Alien: Romulus Director Explains Why The Sci-Fi Tech Has Been So Different Across The Franchise

With all due respect to any other upcoming movies and shows trying to carve out some time and space for themselves this week, good luck competing with the "Alien: Romulus" teaser that dropped earlier today. Like most "Alien" fans, we've been waiting with bated breath to see what horror filmmaker Fede Álvarez would have up his sleeves for this new installment of the classic franchise, and the footage certainly doesn't disappoint. (We would know since we've been watching it on a constant loop ever since.) Not only does the new film seem like a grand return to the 1979 original, but the newest director to the series is also saying all the right things. And for those of us with a soft spot for Ridley Scott's two divisive prequel movies in recent years, well, these new quotes are sure to be music to our ears.

To coincide with the new trailer, Variety published an exclusive interview with Álvarez (known for the 2013 "Evil Dead" and the original horror/thriller "Don't Breathe") to pick his brain about the upcoming movie, which is due to hit theaters this summer. In addition to revealing the exact point in time that this story takes place and discussing the challenges of making a new entry influenced equally by "Alien" and James Cameron's "Aliens," the director also addressed the ever-important question of how he threaded the line between depictions of advanced and old-fashioned technology — all while explaining away one common misconception about both "Prometheus" and "Alien: Covenant" for the benefit of us shameless prequel apologists.
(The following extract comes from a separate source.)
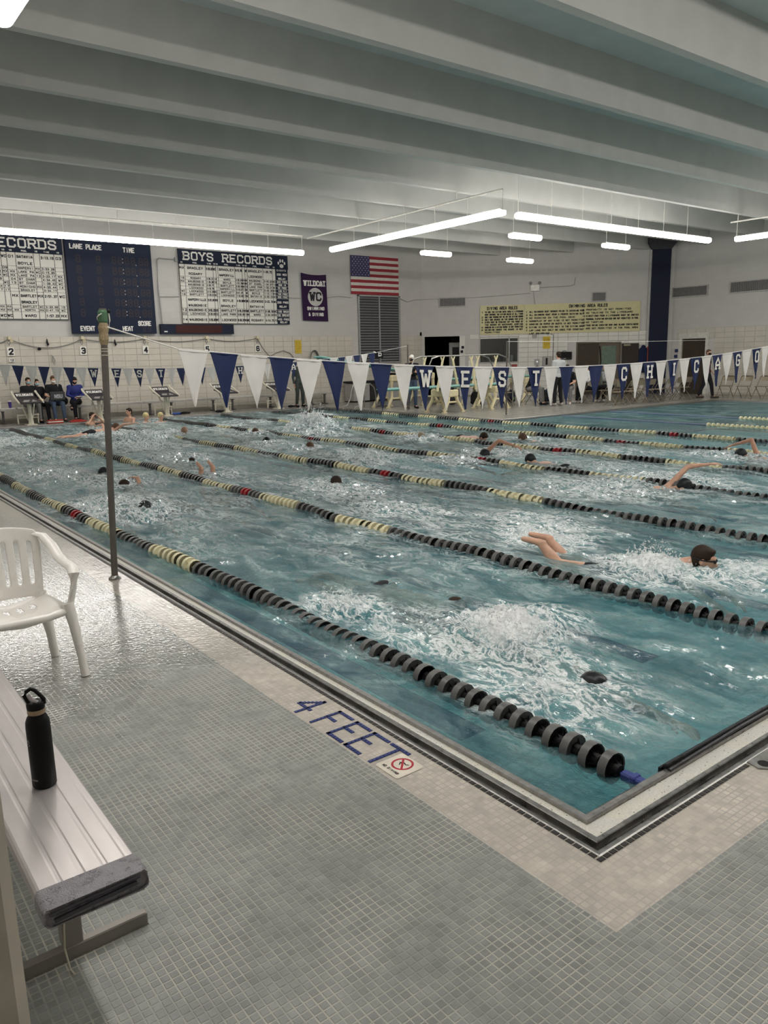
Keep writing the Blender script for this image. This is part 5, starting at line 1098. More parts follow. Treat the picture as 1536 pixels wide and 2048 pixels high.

There are dozens of us!

Let him cook!

If you've heard one complaint, then you've heard them all. No scientists would be as naive as those in "Prometheus." Why didn't anyone running from the falling spaceship just turn to the side? Ridley Scott contradicted his own movie by turning the classic visuals of broken-down space miners into an Apple store in space. Now, not only are all of these criticisms wildly off-base and objectively wrong (please allow for some slight hyperbole on my end, it's all I have) but that last one cuts right to the heart of a debate that could've easily consumed Fede Álvarez on "Alien: Romulus," too.

When asked how he found the right balance between the old-fashioned junker aesthetic prevalent throughout the original "Alien" and the jarringly more advanced technology of "Prometheus," Álvarez responded with one heck of a clever observation:

"I know a lot of people felt like it makes no sense. But I think we make the mistake when we watch the Nostromo and assume that's how the entire universe looks like. If I decide to make a movie on Earth today, and I go to the Mojave Desert and I take an old truck because a guy drives a Chevy, if you're an alien, you're going to go, 'That's what the world looks like.' But it doesn't mean there's not a guy in a Tesla in the city, which would be the 'Prometheus' ship. The first movie is truck drivers in a beat-up truck. 'Prometheus' is the ship of the richest man in the world."

While he stops just short of rightfully crowning "Prometheus" as the third-best of them all, it's clear Álvarez intuitively understands this franchise. If you ask me, that's all we could've hoped for from the next "Alien" director. Bring it on.

"Alien: Romulus" hits theaters on August 16, 2024.